> [MATERIAL PROVIDED]:
* Begin *
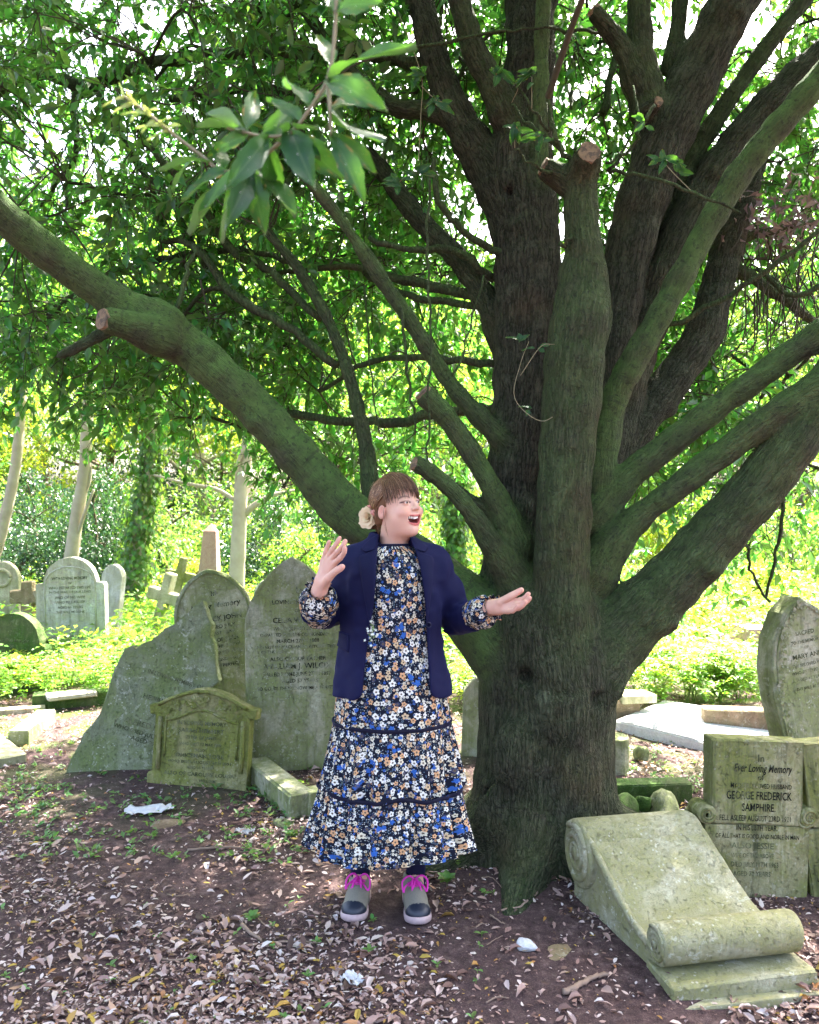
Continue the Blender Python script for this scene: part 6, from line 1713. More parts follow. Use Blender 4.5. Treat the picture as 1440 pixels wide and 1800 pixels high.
    spray([[(900, 180, 3.4), (910, 150, 3.32), (880, 130, 3.3)], [(905, 260, 3.3), (905, 225, 3.3)], [(935, 190, 3.3), (935, 135, 3.3)], [(735, 300, 3.3), (740, 200, 3.35), (740, 130, 3.3), (700, 20, 3.3)], [(770, 180, 3.3), (740, 150, 3.32)], [(1220, 340, 3.25), (1180, 300, 3.28), (1165, 280, 3.3)], [(700, 320, 3.3), (735, 300, 3.3)]], L3, None, Y3, name='leaf_sprig', rstem=.002)
build_crown()
def dead_bunch():
    rs = np.random.default_rng(3); m = 420
    c = at(1360, 385, 4.1); P = c + rs.normal(size=(m, 3)) * np.array([.22, .15, .075]) + np.array([.05, 0, .0])
    L = rs.uniform(.03, .07, m)
    V, F, t = leaf_cloud(P, unit(rs.normal(size=(m, 3)) + np.array([0, 0, -.5])), unit(rs.normal(size=(m, 3))), L, L * .45, '4', None, rs.uniform(-1, 3, m))
    o = add('dead_leaves', mesh_from('dead_leaves', V - OAK_OFF, F, attrs={'tint': t}, smooth=False), leaf_mat('dead_leaf', (.17, .12, .12), None, (.30, .18, .14), .6, .25, .4), oak); o['kind'] = 'stuff'
    T = []
    for _ in range(70):
        a = at(rs.uniform(1290, 1460), rs.uniform(380, 520), rs.uniform(4.1, 4.4)); b = a + np.array([rs.normal() * .12, rs.normal() * .1, -rs.uniform(.15, .5)])
        T.append(tube(spline(np.array([a, (a + b) / 2 + rs.normal(size=3) * .05, b]), 4), np.linspace(.005, .002, 9), 4, False))
    V, F = cat_meshes(T); o = add('bare_twigs', mesh_from('bare_twigs', V - OAK_OFF, F), TWIG, oak); o['kind'] = 'stuff'
dead_bunch()
# ------------------------------------------------------------------ plants and trees beyond the graves
LF_BRIGHT = leaf_mat('fresh_leaf', (.100, .210, .028), None, (.34, .58, .045), .5, .45, .35)
LF_YELLOW = leaf_mat('lime_leaf', (.17, .24, .022), None, (.55, .66, .035), .5, .45, .35)
LF_MID = leaf_mat('wood_leaf', (.060, .130, .026), None, (.25, .44, .05), .45, .40, .40)
LF_DARK = leaf_mat('ivy_leaf', (.020, .060, .026), None, (.06, .16, .03), .28, .25, .45)
PALE_BARK = simple_mat('pale_ash_bark', (.22, .18, .11), .9, (.52, .46, .36), 5, .6, .2, .02, 7)
BROWN_BARK = simple_mat('brown_bark', (.10, .075, .05), .9, (.17, .13, .09), 18, .5, .2, .01)
STEM = simple_mat('green_stem', (.16, .24, .06), .7)

def plant_mesh(rs, h, nst, nl, spread, ll):
    """one leafy herb: stems with leaflets in pairs and a feathery top"""
    parts, P, D, N, L = [], [], [], [], []
    for k in range(nst):
        a = rs.uniform(0, 6.28); tip = np.array([math.cos(a) * spread * rs.uniform(.2, 1), math.sin(a) * spread * rs.uniform(.2, 1), h * rs.uniform(.7, 1.05)])
        c = spline(np.array([[0, 0, -.01], tip * np.array([.3, .3, .55]), tip]), 4)
        parts.append(tube(c, np.linspace(.004, .002, len(c)), 3, False))
        u = rs.uniform(.25, 1, nl); b = np.stack([np.interp(u, np.linspace(0, 1, len(c)), c[:, q]) for q in range(3)], 1)
        an = rs.uniform(0, 6.28, nl); d = np.stack([np.cos(an), np.sin(an), rs.uniform(-.25, .45, nl)], 1)
        # each frond carries leaflets along a short rachis
        for f in range(nl):
            m = 6; fl = rs.uniform(.5, 1) * ll * 2.6; dd = unit(d[f]); sd_ = unit(np.cross(dd, [0, 0, 1.]))
            for q in range(m):
                p = b[f] + dd * fl * (q + 1) / m + np.array([0, 0, -.25 * fl * ((q + 1) / m) ** 2])
                s = 1 if q % 2 else -1
                P.append(p); D.append(unit(dd * .7 + sd_ * s * .8 + rs.normal(size=3) * .2)); N.append(unit(np.array([0, 0, 1]) + rs.normal(size=3) * .35)); L.append(ll * rs.uniform(.6, 1.1) * (1 - .4 * q / m))
    V, F, t = leaf_cloud(np.array(P), np.array(D), np.array(N), np.array(L), np.array(L) * .52, '4', rs.random(len(P)))
    return V, F, t, parts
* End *
> [DIRECTIVE]: Lines containing the string "parts" are to be selected and copied.

> [COMPLETED TASK]:
Continue the Blender Python script for this scene: part 6, from line 1713. More parts follow. Use Blender 4.5. Treat the picture as 1440 pixels wide and 1800 pixels high.
    parts, P, D, N, L = [], [], [], [], []
        parts.append(tube(c, np.linspace(.004, .002, len(c)), 3, False))
    return V, F, t, parts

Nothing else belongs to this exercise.